▼

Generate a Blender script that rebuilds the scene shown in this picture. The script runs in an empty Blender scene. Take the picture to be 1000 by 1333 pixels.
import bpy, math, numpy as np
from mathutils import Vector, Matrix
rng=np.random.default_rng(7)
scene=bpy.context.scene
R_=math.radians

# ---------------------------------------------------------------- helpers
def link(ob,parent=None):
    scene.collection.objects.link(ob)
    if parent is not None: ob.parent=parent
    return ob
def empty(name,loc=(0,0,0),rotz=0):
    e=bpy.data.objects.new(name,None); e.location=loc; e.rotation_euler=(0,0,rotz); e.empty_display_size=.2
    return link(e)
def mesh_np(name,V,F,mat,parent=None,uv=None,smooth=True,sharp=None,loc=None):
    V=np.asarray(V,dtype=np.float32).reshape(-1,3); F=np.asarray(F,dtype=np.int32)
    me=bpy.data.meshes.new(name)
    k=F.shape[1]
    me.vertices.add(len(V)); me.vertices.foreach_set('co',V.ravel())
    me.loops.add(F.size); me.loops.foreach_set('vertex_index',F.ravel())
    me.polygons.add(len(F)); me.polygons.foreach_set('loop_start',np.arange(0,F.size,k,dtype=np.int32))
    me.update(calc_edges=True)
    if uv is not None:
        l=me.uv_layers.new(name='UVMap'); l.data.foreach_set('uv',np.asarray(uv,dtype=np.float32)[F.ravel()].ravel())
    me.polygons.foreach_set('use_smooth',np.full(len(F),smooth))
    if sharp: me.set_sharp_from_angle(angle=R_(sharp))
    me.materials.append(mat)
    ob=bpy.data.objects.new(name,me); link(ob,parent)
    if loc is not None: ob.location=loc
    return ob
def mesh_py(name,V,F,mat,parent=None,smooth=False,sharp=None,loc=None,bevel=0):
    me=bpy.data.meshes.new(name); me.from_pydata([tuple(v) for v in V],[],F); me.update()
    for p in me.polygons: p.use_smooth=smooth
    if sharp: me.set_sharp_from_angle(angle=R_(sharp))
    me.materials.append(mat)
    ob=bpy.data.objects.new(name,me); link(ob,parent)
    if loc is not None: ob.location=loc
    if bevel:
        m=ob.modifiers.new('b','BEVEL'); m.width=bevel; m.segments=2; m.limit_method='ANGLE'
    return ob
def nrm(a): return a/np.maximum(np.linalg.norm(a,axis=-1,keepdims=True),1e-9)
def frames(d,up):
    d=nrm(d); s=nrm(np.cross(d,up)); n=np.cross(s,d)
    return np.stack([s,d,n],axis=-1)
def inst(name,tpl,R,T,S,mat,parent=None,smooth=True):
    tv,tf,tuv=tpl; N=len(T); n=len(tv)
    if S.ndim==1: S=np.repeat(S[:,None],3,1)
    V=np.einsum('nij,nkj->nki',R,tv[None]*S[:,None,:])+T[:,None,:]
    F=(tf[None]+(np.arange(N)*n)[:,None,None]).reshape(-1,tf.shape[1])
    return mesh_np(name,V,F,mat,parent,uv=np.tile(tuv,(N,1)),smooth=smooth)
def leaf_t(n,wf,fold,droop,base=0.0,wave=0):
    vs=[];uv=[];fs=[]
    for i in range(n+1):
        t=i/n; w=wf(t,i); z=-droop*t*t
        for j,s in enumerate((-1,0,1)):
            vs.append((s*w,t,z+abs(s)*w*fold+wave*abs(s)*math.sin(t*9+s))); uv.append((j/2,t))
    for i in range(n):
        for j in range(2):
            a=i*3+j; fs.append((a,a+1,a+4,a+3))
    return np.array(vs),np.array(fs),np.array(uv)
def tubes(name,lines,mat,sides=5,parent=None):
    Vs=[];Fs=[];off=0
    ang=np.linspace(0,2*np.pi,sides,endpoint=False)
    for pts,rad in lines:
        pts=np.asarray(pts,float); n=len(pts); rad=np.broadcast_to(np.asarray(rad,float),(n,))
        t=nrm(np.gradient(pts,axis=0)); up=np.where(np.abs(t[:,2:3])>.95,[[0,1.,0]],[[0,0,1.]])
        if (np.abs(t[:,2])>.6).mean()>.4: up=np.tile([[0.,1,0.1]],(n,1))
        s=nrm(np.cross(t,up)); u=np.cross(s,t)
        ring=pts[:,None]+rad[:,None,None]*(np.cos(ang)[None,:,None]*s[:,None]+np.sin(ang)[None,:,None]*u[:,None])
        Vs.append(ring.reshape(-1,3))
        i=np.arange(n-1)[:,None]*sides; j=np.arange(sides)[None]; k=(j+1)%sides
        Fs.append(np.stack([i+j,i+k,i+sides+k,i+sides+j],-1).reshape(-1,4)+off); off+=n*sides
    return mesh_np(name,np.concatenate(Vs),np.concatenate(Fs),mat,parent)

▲

| OBJECTIVE |
Exactly repeat the lines running from the top of the listing to the line bearing "R_=math.radians", both of those lines included, and only them.

| OUTPUT FOR THIS EXERCISE |
Generate a Blender script that rebuilds the scene shown in this picture. The script runs in an empty Blender scene. Take the picture to be 1000 by 1333 pixels.
import bpy, math, numpy as np
from mathutils import Vector, Matrix
rng=np.random.default_rng(7)
scene=bpy.context.scene
R_=math.radians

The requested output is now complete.